**Provided information**
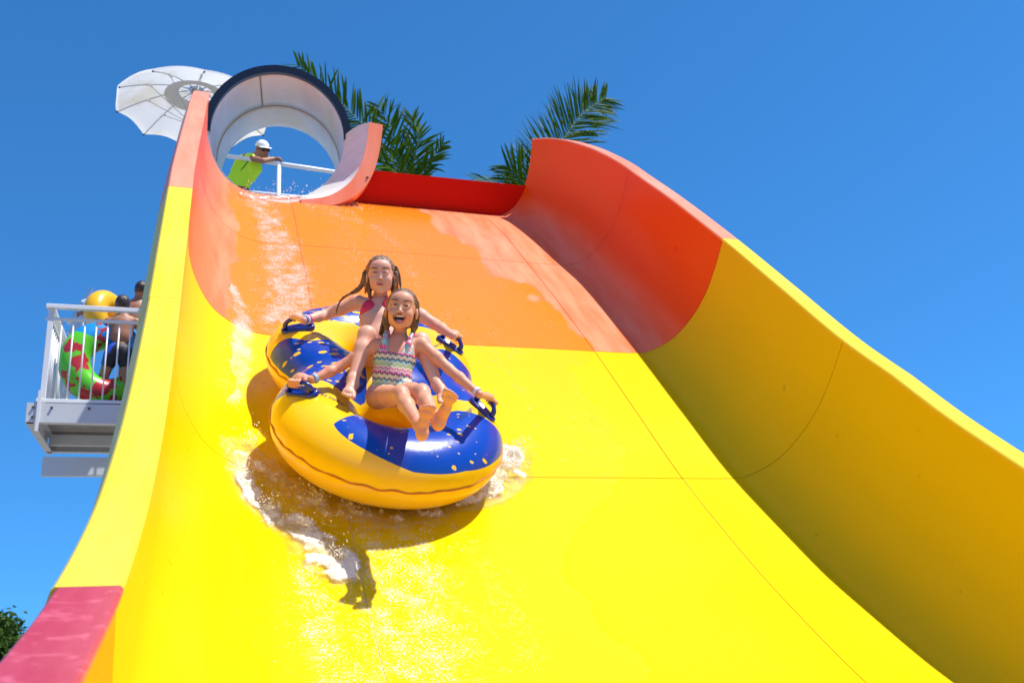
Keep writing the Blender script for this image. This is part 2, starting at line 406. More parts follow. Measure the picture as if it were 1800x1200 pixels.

...

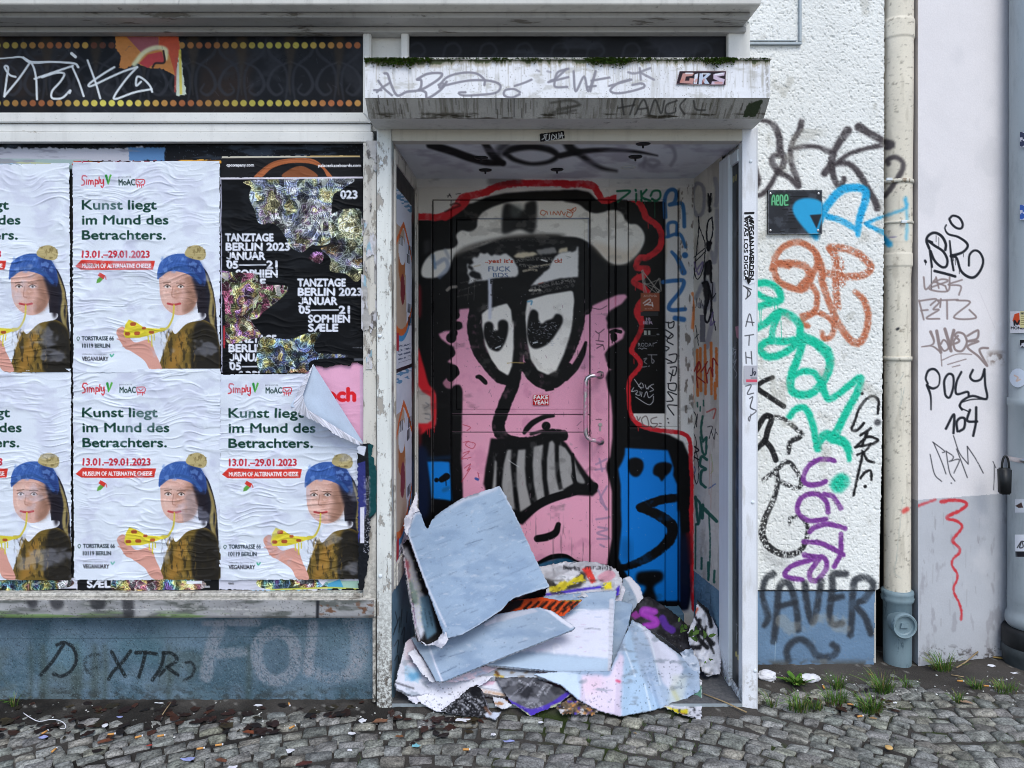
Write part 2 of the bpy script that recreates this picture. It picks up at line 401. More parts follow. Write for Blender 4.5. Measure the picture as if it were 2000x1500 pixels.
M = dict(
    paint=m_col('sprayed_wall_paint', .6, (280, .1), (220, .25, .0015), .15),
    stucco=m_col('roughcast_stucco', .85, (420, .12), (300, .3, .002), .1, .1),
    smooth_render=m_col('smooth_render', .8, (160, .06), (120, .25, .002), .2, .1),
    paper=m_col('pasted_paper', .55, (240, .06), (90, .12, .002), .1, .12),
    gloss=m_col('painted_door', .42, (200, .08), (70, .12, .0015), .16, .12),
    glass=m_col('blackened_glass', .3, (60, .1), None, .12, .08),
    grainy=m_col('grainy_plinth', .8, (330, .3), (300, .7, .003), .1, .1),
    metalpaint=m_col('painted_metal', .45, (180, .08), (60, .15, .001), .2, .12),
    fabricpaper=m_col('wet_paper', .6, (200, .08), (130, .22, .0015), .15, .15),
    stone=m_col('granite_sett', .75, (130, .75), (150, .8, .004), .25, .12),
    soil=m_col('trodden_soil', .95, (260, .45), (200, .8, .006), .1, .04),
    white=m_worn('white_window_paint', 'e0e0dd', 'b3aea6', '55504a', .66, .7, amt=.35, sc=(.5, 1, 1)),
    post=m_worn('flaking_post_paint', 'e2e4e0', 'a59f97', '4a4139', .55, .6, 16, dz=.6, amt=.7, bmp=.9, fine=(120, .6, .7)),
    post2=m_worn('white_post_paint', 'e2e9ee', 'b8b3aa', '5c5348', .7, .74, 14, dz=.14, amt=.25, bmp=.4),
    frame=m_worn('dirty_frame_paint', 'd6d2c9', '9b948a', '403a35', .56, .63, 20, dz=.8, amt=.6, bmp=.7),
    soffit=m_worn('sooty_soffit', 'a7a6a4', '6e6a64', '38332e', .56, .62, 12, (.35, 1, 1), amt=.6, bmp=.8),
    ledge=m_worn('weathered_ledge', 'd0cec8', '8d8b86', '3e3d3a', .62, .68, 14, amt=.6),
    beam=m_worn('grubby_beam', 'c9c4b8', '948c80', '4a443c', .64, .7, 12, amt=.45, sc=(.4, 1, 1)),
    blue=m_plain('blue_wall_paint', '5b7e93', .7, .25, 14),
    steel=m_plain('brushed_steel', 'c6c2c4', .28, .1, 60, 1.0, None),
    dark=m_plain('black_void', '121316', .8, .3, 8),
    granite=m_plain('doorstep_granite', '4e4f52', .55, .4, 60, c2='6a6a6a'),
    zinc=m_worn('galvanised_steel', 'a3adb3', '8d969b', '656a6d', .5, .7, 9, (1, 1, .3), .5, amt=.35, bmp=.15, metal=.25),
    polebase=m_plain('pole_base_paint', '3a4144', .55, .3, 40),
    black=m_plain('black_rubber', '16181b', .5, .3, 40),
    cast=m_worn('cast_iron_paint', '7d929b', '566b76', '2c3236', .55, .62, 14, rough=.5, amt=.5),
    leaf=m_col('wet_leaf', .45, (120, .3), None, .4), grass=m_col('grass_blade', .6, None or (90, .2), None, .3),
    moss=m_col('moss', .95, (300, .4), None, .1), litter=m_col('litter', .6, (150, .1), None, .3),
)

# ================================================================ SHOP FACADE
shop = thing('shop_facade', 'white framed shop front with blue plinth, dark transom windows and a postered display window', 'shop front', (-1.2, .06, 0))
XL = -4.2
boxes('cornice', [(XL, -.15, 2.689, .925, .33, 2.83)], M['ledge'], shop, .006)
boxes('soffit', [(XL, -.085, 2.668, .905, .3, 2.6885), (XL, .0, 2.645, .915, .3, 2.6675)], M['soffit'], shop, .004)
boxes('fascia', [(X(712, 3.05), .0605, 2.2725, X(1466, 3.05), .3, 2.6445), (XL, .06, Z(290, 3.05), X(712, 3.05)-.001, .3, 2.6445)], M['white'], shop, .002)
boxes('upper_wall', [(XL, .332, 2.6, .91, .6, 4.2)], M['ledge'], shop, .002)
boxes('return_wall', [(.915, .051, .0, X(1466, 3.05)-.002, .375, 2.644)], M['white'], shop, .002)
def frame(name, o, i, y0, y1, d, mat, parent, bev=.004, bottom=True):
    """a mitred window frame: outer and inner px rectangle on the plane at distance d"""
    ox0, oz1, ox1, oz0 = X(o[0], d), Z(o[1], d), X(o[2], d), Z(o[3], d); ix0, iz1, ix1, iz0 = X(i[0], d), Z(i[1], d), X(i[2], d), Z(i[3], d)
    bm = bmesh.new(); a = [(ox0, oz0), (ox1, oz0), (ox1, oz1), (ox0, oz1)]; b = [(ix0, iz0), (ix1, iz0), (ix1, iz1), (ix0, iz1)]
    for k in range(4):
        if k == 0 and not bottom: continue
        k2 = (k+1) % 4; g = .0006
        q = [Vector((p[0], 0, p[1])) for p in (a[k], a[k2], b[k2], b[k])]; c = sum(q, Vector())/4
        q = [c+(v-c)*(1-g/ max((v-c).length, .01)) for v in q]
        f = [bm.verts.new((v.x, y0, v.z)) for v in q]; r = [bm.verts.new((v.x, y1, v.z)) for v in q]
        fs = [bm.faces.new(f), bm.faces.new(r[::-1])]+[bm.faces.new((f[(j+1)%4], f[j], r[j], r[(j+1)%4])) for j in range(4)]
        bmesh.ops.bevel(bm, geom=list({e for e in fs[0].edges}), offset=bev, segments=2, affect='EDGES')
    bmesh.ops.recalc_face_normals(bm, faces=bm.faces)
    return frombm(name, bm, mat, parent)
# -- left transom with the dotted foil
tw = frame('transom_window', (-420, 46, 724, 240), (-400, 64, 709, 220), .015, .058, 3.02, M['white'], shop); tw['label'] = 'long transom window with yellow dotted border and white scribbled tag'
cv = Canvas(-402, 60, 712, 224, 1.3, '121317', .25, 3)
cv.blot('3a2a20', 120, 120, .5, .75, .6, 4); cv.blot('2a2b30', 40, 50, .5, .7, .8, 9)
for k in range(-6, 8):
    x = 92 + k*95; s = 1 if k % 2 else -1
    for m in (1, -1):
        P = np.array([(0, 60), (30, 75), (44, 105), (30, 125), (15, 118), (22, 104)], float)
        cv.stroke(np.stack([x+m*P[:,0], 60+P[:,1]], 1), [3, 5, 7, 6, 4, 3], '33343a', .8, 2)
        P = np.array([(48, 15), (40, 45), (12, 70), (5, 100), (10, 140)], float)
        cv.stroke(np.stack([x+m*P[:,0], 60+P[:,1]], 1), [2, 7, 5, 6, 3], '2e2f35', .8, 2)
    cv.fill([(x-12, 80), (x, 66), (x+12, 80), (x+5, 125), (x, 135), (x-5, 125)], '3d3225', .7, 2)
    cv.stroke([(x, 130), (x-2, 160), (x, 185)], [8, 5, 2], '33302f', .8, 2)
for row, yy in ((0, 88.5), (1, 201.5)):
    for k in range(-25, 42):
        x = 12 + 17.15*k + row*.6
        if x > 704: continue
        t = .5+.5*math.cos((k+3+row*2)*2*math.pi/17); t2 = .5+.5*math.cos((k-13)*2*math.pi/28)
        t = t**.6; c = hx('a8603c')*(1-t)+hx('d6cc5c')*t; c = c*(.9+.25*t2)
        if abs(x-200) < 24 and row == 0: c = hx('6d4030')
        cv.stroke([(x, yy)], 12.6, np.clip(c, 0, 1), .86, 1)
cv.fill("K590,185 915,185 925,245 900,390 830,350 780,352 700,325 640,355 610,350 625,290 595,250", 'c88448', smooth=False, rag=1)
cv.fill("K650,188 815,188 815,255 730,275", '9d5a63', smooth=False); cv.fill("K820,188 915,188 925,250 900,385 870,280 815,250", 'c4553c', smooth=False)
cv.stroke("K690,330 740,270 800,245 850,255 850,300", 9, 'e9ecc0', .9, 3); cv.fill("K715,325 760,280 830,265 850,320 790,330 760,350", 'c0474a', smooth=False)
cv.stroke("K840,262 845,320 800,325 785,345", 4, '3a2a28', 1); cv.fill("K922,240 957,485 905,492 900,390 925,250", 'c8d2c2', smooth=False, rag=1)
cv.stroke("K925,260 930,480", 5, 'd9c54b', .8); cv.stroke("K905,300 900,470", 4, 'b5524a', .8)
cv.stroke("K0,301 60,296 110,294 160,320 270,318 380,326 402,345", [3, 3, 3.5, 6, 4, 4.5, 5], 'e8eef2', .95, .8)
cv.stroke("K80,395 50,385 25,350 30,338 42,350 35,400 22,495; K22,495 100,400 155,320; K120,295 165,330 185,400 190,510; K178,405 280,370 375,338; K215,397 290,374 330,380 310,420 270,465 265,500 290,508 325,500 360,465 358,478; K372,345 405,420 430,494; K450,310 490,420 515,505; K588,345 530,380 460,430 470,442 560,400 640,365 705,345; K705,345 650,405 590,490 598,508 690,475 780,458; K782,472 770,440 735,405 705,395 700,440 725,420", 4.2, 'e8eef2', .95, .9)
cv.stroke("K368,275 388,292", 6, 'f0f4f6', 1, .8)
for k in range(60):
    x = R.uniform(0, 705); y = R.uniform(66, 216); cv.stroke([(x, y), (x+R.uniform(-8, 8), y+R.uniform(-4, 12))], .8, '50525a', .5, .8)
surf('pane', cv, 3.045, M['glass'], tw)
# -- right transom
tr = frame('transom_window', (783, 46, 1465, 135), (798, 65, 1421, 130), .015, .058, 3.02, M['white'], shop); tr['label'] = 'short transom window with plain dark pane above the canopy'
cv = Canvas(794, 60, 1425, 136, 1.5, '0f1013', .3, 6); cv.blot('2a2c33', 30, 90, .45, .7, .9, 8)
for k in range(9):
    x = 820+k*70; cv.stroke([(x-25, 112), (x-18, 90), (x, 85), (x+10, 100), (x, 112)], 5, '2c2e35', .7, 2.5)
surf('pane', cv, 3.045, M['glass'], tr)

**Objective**
Search the lines for the string "follow" and copy every line that has it.

**Solution for this exercise**
Keep writing the Blender script for this image. This is part 2, starting at line 406. More parts follow. Measure the picture as if it were 1800x1200 pixels.
Write part 2 of the bpy script that recreates this picture. It picks up at line 401. More parts follow. Write for Blender 4.5. Measure the picture as if it were 2000x1500 pixels.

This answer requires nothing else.